## WHAT NEEDS TO BE DONE
How many lines in the records below contain the word "that"? Answer with the number alone.

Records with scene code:
————————

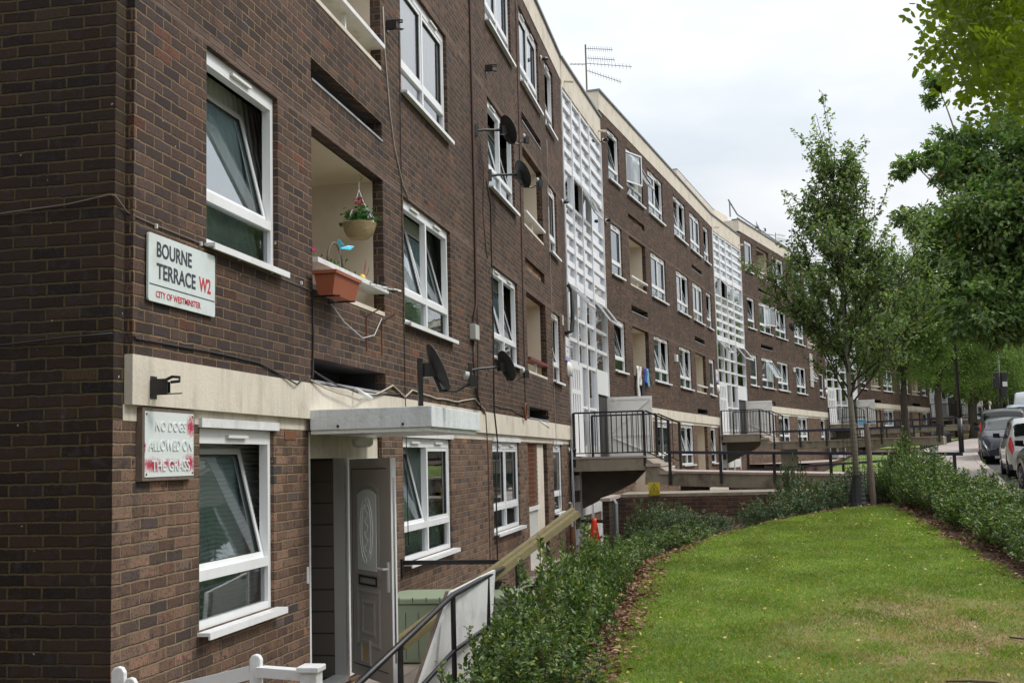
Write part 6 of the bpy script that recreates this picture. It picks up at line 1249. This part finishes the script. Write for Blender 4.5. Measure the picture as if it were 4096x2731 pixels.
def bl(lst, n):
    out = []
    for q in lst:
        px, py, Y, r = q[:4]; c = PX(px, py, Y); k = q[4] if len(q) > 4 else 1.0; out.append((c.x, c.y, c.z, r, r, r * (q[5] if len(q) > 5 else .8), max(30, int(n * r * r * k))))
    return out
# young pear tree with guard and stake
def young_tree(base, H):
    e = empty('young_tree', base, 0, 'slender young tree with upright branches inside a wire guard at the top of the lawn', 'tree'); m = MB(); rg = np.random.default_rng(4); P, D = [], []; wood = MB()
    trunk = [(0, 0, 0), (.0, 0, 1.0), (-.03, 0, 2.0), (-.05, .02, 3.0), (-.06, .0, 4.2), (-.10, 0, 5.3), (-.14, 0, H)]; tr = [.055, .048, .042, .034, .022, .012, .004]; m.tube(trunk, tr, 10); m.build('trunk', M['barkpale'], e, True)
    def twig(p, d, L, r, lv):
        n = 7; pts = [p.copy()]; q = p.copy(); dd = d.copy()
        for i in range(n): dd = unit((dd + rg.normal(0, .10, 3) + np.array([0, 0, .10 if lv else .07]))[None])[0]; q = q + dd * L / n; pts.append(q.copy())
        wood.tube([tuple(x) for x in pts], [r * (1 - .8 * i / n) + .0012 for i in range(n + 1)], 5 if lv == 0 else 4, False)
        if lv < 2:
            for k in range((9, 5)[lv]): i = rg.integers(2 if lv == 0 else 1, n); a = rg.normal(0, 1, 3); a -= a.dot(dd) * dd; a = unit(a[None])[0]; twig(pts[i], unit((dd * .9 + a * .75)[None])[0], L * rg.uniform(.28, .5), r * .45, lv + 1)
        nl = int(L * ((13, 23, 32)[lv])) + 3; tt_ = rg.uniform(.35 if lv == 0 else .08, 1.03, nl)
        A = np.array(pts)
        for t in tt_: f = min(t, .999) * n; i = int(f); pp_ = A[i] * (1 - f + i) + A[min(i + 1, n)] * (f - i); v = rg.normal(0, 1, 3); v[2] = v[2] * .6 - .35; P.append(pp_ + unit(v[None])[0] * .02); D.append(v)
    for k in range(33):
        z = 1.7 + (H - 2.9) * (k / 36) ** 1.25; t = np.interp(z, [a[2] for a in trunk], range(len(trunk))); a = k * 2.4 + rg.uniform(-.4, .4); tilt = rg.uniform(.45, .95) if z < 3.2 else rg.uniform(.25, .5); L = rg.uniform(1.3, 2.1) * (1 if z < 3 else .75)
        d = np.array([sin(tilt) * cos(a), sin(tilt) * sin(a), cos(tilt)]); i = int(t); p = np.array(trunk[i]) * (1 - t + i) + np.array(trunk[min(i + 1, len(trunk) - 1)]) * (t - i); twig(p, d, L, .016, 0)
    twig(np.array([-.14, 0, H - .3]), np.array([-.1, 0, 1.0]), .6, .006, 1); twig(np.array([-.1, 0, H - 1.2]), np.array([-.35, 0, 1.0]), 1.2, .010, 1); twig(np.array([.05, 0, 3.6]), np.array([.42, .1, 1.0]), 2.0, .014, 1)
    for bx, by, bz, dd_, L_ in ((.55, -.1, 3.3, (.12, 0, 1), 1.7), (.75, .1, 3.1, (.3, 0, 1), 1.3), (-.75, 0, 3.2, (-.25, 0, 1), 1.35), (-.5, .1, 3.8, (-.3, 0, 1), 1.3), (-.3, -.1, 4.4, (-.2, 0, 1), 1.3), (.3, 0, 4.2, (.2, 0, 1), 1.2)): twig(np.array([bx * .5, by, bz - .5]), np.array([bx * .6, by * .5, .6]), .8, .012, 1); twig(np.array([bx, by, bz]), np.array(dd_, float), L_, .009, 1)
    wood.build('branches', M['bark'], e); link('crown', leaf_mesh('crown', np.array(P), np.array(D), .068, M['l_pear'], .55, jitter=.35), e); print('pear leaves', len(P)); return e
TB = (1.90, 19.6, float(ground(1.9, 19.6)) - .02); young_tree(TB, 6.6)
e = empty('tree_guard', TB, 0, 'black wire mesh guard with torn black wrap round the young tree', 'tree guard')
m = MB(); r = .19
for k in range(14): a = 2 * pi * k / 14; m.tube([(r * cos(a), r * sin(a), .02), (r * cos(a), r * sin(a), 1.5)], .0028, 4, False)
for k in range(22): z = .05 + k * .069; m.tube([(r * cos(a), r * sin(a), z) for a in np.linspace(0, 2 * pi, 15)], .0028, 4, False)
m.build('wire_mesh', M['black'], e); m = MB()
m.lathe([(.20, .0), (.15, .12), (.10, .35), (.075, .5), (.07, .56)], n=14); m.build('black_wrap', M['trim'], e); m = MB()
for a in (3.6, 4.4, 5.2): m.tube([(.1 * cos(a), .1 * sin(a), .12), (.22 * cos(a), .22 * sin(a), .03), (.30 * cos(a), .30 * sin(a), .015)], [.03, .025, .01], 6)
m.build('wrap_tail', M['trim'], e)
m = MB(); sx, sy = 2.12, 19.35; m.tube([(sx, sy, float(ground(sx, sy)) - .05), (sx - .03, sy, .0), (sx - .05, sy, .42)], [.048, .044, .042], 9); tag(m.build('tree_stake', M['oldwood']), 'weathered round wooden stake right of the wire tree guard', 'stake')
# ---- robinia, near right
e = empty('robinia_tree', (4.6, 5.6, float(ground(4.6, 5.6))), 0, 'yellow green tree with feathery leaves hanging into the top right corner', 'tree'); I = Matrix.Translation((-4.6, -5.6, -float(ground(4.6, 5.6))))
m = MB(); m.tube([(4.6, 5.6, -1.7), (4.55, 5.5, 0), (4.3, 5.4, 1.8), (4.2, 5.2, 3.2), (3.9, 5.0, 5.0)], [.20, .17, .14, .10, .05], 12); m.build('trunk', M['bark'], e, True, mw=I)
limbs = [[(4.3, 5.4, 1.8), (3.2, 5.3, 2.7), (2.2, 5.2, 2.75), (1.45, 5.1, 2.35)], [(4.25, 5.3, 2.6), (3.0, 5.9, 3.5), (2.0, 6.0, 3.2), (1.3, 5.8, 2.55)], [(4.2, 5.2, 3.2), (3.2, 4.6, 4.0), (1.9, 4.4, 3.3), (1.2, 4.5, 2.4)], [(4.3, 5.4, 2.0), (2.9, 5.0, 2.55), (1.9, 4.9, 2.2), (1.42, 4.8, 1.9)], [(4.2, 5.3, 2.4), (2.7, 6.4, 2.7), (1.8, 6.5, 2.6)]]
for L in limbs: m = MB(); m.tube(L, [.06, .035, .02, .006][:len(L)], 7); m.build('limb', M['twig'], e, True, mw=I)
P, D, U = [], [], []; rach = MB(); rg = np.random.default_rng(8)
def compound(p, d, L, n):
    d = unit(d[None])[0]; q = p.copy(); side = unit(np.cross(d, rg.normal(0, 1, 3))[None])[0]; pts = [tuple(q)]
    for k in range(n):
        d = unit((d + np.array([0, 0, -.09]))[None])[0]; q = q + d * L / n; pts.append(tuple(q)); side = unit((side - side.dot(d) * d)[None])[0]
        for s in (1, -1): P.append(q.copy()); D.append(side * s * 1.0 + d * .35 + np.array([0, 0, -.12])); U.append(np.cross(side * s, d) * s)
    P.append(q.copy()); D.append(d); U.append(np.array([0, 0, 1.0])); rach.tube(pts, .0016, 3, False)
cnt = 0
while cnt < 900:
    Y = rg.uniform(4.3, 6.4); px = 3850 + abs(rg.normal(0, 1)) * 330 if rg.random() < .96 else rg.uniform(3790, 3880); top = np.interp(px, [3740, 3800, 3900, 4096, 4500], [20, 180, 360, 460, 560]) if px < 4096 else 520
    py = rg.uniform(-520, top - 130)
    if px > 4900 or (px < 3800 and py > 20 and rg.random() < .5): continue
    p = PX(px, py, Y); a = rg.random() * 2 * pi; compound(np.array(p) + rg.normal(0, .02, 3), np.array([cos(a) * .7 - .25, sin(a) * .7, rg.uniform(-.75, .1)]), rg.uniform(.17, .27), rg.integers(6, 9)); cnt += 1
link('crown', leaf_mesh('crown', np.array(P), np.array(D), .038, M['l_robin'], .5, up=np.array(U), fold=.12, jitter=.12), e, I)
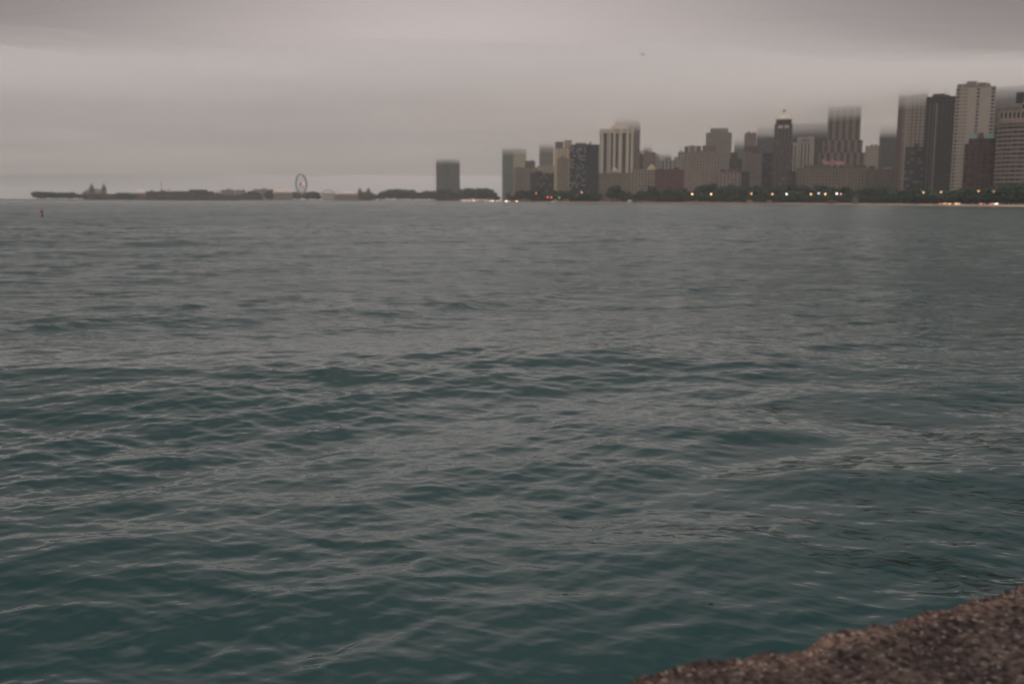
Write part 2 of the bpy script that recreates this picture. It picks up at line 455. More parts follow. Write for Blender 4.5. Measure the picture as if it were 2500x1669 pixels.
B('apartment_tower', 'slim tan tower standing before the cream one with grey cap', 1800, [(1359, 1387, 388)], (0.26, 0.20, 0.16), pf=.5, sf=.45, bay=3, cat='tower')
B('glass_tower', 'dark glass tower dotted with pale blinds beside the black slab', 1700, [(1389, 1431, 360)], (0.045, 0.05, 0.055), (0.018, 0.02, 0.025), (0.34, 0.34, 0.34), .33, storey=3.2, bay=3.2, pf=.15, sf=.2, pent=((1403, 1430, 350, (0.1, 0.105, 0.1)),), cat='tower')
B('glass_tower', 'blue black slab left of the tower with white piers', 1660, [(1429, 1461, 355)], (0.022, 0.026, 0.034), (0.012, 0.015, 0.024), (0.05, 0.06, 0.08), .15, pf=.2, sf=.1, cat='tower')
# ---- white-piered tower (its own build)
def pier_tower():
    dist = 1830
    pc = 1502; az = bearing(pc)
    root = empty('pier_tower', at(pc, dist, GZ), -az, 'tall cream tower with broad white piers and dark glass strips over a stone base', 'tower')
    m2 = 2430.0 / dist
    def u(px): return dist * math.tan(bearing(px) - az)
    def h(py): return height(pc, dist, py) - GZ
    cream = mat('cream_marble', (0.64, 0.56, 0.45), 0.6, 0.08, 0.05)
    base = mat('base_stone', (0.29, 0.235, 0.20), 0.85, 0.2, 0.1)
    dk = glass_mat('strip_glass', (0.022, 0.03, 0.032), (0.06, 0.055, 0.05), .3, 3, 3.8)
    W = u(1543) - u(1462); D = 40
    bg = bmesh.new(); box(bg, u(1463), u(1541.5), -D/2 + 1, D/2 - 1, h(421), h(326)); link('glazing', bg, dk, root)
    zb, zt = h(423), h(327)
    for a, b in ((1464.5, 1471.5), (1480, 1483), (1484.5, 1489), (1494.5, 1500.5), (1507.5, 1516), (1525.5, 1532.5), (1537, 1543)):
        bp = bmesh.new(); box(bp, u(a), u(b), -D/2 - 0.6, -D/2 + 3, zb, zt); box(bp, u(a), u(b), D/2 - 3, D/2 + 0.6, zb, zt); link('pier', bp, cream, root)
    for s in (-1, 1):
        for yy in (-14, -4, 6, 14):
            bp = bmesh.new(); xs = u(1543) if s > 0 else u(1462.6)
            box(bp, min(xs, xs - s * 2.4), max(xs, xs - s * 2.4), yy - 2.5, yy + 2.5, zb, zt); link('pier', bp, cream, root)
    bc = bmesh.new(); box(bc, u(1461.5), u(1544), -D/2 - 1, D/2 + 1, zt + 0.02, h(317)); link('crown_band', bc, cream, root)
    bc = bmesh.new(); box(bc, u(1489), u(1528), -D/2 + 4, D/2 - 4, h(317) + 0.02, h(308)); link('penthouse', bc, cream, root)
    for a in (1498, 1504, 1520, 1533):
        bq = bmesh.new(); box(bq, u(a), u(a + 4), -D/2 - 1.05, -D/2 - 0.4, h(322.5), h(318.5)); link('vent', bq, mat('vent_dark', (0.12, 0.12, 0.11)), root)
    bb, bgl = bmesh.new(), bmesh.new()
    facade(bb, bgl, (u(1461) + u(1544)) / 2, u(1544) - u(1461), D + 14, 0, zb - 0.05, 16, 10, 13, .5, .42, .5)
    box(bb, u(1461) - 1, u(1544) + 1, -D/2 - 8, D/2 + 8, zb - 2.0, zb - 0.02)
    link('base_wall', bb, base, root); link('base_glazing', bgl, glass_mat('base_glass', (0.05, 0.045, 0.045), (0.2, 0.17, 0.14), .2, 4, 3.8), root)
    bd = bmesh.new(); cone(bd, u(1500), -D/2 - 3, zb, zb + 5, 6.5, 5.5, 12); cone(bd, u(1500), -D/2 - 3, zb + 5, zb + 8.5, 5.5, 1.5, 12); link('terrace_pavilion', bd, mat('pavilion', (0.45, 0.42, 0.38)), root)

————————

## ANSWER TO THE TASK
2